How can these stories be so funny, dazzling, deep and dark? This is a sharp collection that will grip you with strange force; the people here are desperate and what happens here is harsh, but it's always laced with wit and insight and the things we don't want to know about sex and work and love. These are fully realised people who may be strangers to themselves, but they come to us through a caustic voice that's also full of heart. Ronnie Scott, author of The Adversary
Paul Dalla Rosa's An Exciting and Vivid Inner Life is an existential prayer of a book that attempts to find meaning in a rapidly changing and absurdly disconnected, occasionally nightmarish, modern world. Often bleakly hilarious, while remaining relatably, fiercely, melancholic, Dalla Rosa's characters quietly yearn for love, for change, for those childlike demands that went unfulfilled: to be seen and heard.

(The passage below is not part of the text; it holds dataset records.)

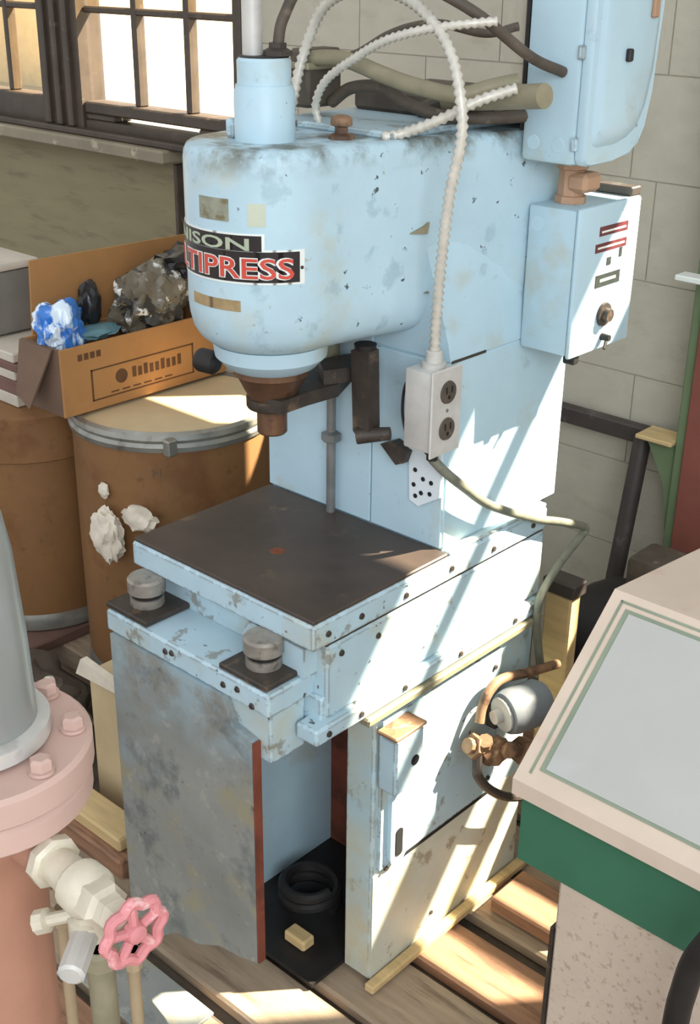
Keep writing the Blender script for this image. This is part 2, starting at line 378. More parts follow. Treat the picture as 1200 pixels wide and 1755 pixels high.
for c, d in ((.93, 1.04), (1.10, 1.235), (1.435, 1.772), (1.805, 2.04)):
    struct('pane', bx(X0+.024, X1-.024, 1.186, 1.189, c, d), g_pane, win2)
sun_win = bpy.data.objects.new('added_sun_window', None); COL.objects.link(sun_win); sun_win.location = (-.40, WY, 1.275); WL[sun_win] = Vector(sun_win.location); sun_win['kind'] = 'structure'  # unseen opening added behind the enclosure so sun reaches the drum
for a, b in ((1.275, 1.285), (1.525, 1.535)): bar(sun_win, 'rail', -.53, -.26, a, b, 1.17, 1.205)
for x in (-.526, -.264): bar(sun_win, 'stile', x-.004, x+.004, 1.275, 1.535, 1.17, 1.205)
struct('pane', bx(-.522, -.268, 1.186, 1.189, 1.285, 1.525), g_pane, sun_win)

# seen through the left window
gr = struct('ground_outside', bx(-26, 8, 1.4, 26, -.3, -.1), m_extg)
bd = thing('building', 'pale building outside beyond the left window panes', 'building', (-15, 9, -.1))
finish('wall', bx(-18, -12.9, 9, 12, -.1, 2.6), m_ext, bd)
finish('roof', bx(-18.2, -12.7, 8.8, 12.2, 2.6, 2.8, bev=.05), m_boardr, bd)
for x in (-17, -15.4, -13.9): finish('window', bx(x, x+.6, 8.96, 9.02, 1.2, 2.2, bev=.02), m_case, bd)

# ------------------------------------------------------------------ the press
PX, PY = -.209, .13                                       # ram axis
press = thing('hydraulic_press', 'large pale blue C-frame hydraulic press with a brown steel table', 'press', (-.2, .3, 0))
def part(name, bm, m, label=None, parent=press, smooth=35):
    o = finish(name, bm, m, parent, smooth)
    if label: o['label'] = label
    return o
# base legs
part('base_leg', bx(-.0603, 0, .138, .56, .004, .5615, bev=.004), m_base)
part('base_leg', bx(-.38, -.30, .05, .56, .004, .60, bev=.004), m_blue)
part('back_panel', bx(-.30, -.0605, .36, .375, .004, .59), m_redin, 'red-brown primed panel inside the base')
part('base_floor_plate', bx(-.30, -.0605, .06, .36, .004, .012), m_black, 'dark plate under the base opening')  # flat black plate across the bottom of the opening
bm = B(); prism(bm, [(.30, .10), (.359, .16), (.359, .44), (.30, .40)], lambda u, v, w: Vector((w, u, v)), -.105, -.0606)
part('inner_gusset', bm, m_redin, 'red-brown gusset inside the base opening')
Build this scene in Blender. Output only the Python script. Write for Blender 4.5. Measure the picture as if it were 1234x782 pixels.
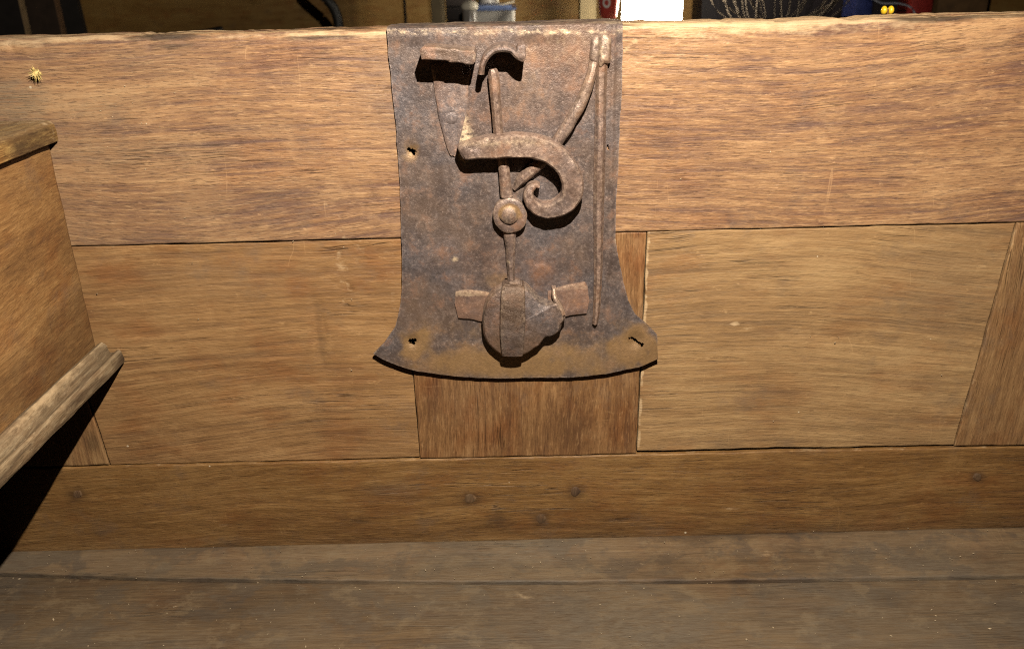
import bpy, math, random
import numpy as np
from mathutils import Vector, Matrix

for o in list(bpy.data.objects): bpy.data.objects.remove(o)
scene = bpy.context.scene
COL = scene.collection

# ------------------------------------------------------------------ camera
D, ZC = 0.60, 0.60                       # distance to the inner face of the chest front, camera height
PITCH, ROLL, FPX, CX, CY = math.radians(22.8), 0.0245, 1036.0, 617.0, 391.0
Fv = Vector((0, math.cos(PITCH), -math.sin(PITCH)))
U0 = Vector((0, math.sin(PITCH), math.cos(PITCH))); R0 = Vector((1, 0, 0))
Rv = R0*math.cos(ROLL) - U0*math.sin(ROLL)
Uv = R0*math.sin(ROLL) + U0*math.cos(ROLL)
cam = bpy.data.objects.new('camera', bpy.data.cameras.new('camera')); COL.objects.link(cam)
M = Matrix.Identity(4)
for i in range(3):
    M[i][0], M[i][1], M[i][2] = Rv[i], Uv[i], -Fv[i]
M[0][3], M[1][3], M[2][3] = 0.0, -D, ZC
cam.matrix_world = M
cam.data.sensor_width = 36.0
cam.data.lens = 36.0*FPX/1234.0
cam.data.clip_start = 0.01; cam.data.clip_end = 60
cam.data.dof.use_dof = True; cam.data.dof.focus_distance = 0.63; cam.data.dof.aperture_fstop = 12
scene.camera = cam

# ------------------------------------------------------------------ light
world = bpy.data.worlds.new("World"); scene.world = world; world.use_nodes = True
bg = world.node_tree.nodes['Background']
bg.inputs[0].default_value = (1.0, 0.72, 0.42, 1); bg.inputs[1].default_value = 0.003
fl = bpy.data.lights.new('flash', 'POINT'); fl.energy = 32.0; fl.color = (1.0, 0.90, 0.76); fl.shadow_soft_size = 0.0035
flo = bpy.data.objects.new('flash', fl); COL.objects.link(flo); flo.location = (0.048, -0.43, ZC+0.200)
scene.view_settings.view_transform = 'Standard'; scene.view_settings.look = 'None'
scene.view_settings.gamma = 1; scene.view_settings.exposure = 0.0
scene.render.engine = 'CYCLES'
scene.cycles.max_bounces = 5; scene.cycles.diffuse_bounces = 0; scene.cycles.glossy_bounces = 2
scene.cycles.use_denoising = False; scene.cycles.filter_width = 1.15
scene.cycles.caustics_reflective = False; scene.cycles.caustics_refractive = False
scene.render.resolution_x = 1024; scene.render.resolution_y = 648

# ------------------------------------------------------------------ photo measurement -> place
def at(px, py, Y):
    """point of the plane y = Y seen at photo position px, py"""
    v = Rv*((px-CX)/FPX) - Uv*((py-CY)/FPX) + Fv
    t = (Y+D)/v.y
    return Vector((v.x*t, Y, ZC+v.z*t))
def W(px, py, d=0.0):                    # on the chest front, d metres proud of it
    return at(px, py, -d)
def atz(px, py, Z):
    v = Rv*((px-CX)/FPX) - Uv*((py-CY)/FPX) + Fv
    t = (Z-ZC)/v.z
    return Vector((v.x*t, -D+v.y*t, Z))
def atx(px, py, X):
    v = Rv*((px-CX)/FPX) - Uv*((py-CY)/FPX) + Fv
    t = X/v.x
    return Vector((X, -D+v.y*t, ZC+v.z*t))
def pxm(px, py, d=0.0): return (W(px+1, py, d)-W(px, py, d)).length

# ------------------------------------------------------------------ numpy noise
def _h(ix, iy, s):
    n = (ix.astype(np.int64)*374761393 + iy.astype(np.int64)*668265263 + s*974634777) & 0xffffffff
    n = ((n ^ (n >> 13))*1274126177) & 0xffffffff
    return ((n ^ (n >> 16)) & 0xffffff)/float(0xffffff)
def vn(x, y, s=0):
    x = np.asarray(x, float); y = np.asarray(y, float)
    ix, iy = np.floor(x), np.floor(y); fx, fy = x-ix, y-iy
    fx = fx*fx*(3-2*fx); fy = fy*fy*(3-2*fy)
    ix = ix.astype(np.int64); iy = iy.astype(np.int64)
    a, b, c, d = _h(ix, iy, s), _h(ix+1, iy, s), _h(ix, iy+1, s), _h(ix+1, iy+1, s)
    return (a*(1-fx)+b*fx)*(1-fy)+(c*(1-fx)+d*fx)*fy - 0.5
def fbm(x, y, s=0, o=4):
    r = 0; a = 1.0
    for k in range(o):
        r = r + a*vn(x*2**k, y*2**k, s+k*17); a *= 0.5
    return r
def sm(x, a, b):
    t = np.clip((np.asarray(x, float)-a)/(b-a), 0, 1); return t*t*(3-2*t)

# ------------------------------------------------------------------ objects
def tag(o, label=None, cat=None, group=None, kind=None):
    if label: o['label'] = label
    if cat: o['category'] = cat
    if group: o['group'] = group
    if kind: o['kind'] = kind
    return o
def thing(name, loc, label, cat, group=None):
    o = bpy.data.objects.new(name, None); COL.objects.link(o); o.location = loc
    o.empty_display_size = 0.05
    return tag(o, label, cat, group)
def wloc(o):
    v = Vector((0, 0, 0))
    while o: v = v+o.location; o = o.parent
    return v
def mk(name, V, F, mat, parent=None, mask=None, smooth=True, centre=False):
    V = np.asarray([tuple(v) for v in V], float) if not isinstance(V, np.ndarray) else V.astype(float)
    off = np.array(wloc(parent)) if parent else np.zeros(3)
    V = V-off
    me = bpy.data.meshes.new(name); me.from_pydata(V.tolist(), [], [list(f) for f in F])
    me.validate(); 
    if mat: me.materials.append(mat)
    me.polygons.foreach_set('use_smooth', [smooth]*len(me.polygons))
    if mask is not None:
        a = me.color_attributes.new('mask', 'FLOAT_COLOR', 'POINT')
        m4 = np.ones((len(V), 4)); m4[:, :3] = mask
        a.data.foreach_set('color', m4.ravel())
    me.update()
    if smooth: 
        try: me.set_sharp_from_angle(angle=math.radians(50))
        except Exception: pass
    o = bpy.data.objects.new(name, me); COL.objects.link(o)
    if parent: o.parent = parent
    return o

def grid_faces(nx, nj, closed_j=False):
    J = nj if closed_j else nj-1
    i, j = np.meshgrid(np.arange(nx-1), np.arange(J), indexing='ij')
    j2 = (j+1) % nj
    return np.stack([i*nj+j, (i+1)*nj+j, (i+1)*nj+j2, i*nj+j2], -1).reshape(-1, 4)

# ------------------------------------------------------------------ node helper
class NT:
    def __init__(s, name):
        s.m = bpy.data.materials.new(name); s.m.use_nodes = True; s.t = s.m.node_tree
        s.b = s.t.nodes['Principled BSDF']
    def n(s, typ, **k):
        nd = s.t.nodes.new(typ)
        for a, v in k.items(): setattr(nd, a, v)
        return nd
    def l(s, a, b): s.t.links.new(a, b)
    def put(s, sock, v):
        if isinstance(v, (int, float)): sock.default_value = v
        elif isinstance(v, (tuple, list)): sock.default_value = tuple(v) if len(v) != 3 or sock.type == 'VECTOR' else (*v, 1)
        else: s.l(v, sock)
    def math(s, op, a, b=0.0, c=0.0, clamp=False):
        nd = s.n('ShaderNodeMath', operation=op, use_clamp=clamp)
        s.put(nd.inputs[0], a); s.put(nd.inputs[1], b); s.put(nd.inputs[2], c); return nd.outputs[0]
    def noise(s, vec, scale=1.0, detail=4, rough=0.55, dist=0.0):
        nd = s.n('ShaderNodeTexNoise'); s.put(nd.inputs['Vector'], vec)
        nd.inputs['Scale'].default_value = scale; nd.inputs['Detail'].default_value = detail
        nd.inputs['Roughness'].default_value = rough; nd.inputs['Distortion'].default_value = dist
        return nd.outputs['Fac']
    def comb(s, x, y, z):
        nd = s.n('ShaderNodeCombineXYZ'); s.put(nd.inputs[0], x); s.put(nd.inputs[1], y); s.put(nd.inputs[2], z); return nd.outputs[0]
    def sep(s, v):
        nd = s.n('ShaderNodeSeparateXYZ'); s.l(v, nd.inputs[0]); return nd.outputs
    def vmul(s, v, t):
        nd = s.n('ShaderNodeVectorMath', operation='MULTIPLY'); s.l(v, nd.inputs[0]); nd.inputs[1].default_value = t; return nd.outputs[0]
    def vadd(s, v, t):
        nd = s.n('ShaderNodeVectorMath', operation='ADD'); s.l(v, nd.inputs[0]); s.put(nd.inputs[1], t); return nd.outputs[0]
    def ramp(s, f, stops, interp='LINEAR'):
        nd = s.n('ShaderNodeValToRGB'); s.put(nd.inputs[0], f); cr = nd.color_ramp; cr.interpolation = interp
        while len(cr.elements) < len(stops): cr.elements.new(0.5)
        for e, (p, c) in zip(cr.elements, stops):
            e.position = p; e.color = (*c, 1) if isinstance(c, (tuple, list)) else (c, c, c, 1)
        return nd.outputs[0]
    def mr(s, f, a, b, c=0.0, d=1.0):
        nd = s.n('ShaderNodeMapRange'); nd.clamp = True; s.put(nd.inputs[0], f)
        for k, v in zip((1, 2, 3, 4), (a, b, c, d)): nd.inputs[k].default_value = v
        return nd.outputs[0]
    def mix(s, f, a, b, mode='MIX'):
        nd = s.n('ShaderNodeMix', data_type='RGBA', blend_type=mode)
        s.put(nd.inputs[0], f); s.put(nd.inputs[6], a); s.put(nd.inputs[7], b); return nd.outputs[2]
    def bump(s, h, strength=1.0, dist=0.001, normal=None):
        nd = s.n('ShaderNodeBump'); nd.inputs['Strength'].default_value = strength; nd.inputs['Distance'].default_value = dist
        s.l(h, nd.inputs['Height'])
        if normal is not None: s.l(normal, nd.inputs['Normal'])
        return nd.outputs[0]

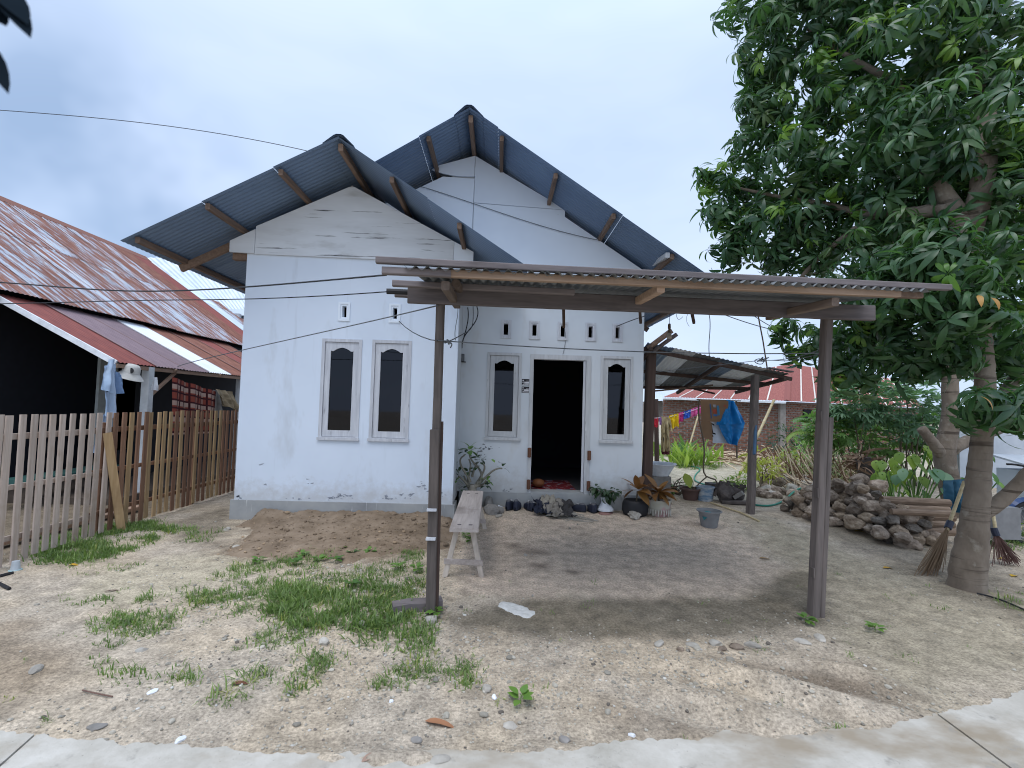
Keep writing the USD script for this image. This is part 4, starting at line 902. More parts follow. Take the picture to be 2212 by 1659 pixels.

Oliver Mol, author of Lion Attack!
Paul Dalla Rosa is a seriously talented young writer very much in the interntional spotlight, having been a finalist in the prestigious Sunday Times Audible Short Story Award, the world's richest prize for an English language short story.
Whether working in food service or in high-end retail, lit by a laptop in a sex chat or by the camera of an acclaimed film director, sharing a dangerous apartment in the city, a rooming house in China or a vacation rental in Mallorca, the protagonists of the ten stories comprising Paul Dalla Rosa's debut collection, An Exciting and Vivid Inner Life, navigate the spaces between aspiration and delusion, ambition and aimlessness, the curated profile and the unreliable body.
By turns unsparing and tender, Dalla Rosa explores our lives in late-stage Capitalism, where globalisation and its false promises of connectivity and equity leave us all further alienated and disenfranchised. His stories are small masterpieces of regret, futility and tenderness, dripping with acuity, irony and wit.
Like his acclaimed contemporary Ottessa Moshfegh and the legendary Lucia Berlin, Dalla Rosa is a masterful observer and unflinching eviscerator of our ugly, beautiful attempts at finding meaning in an ugly, beautiful world.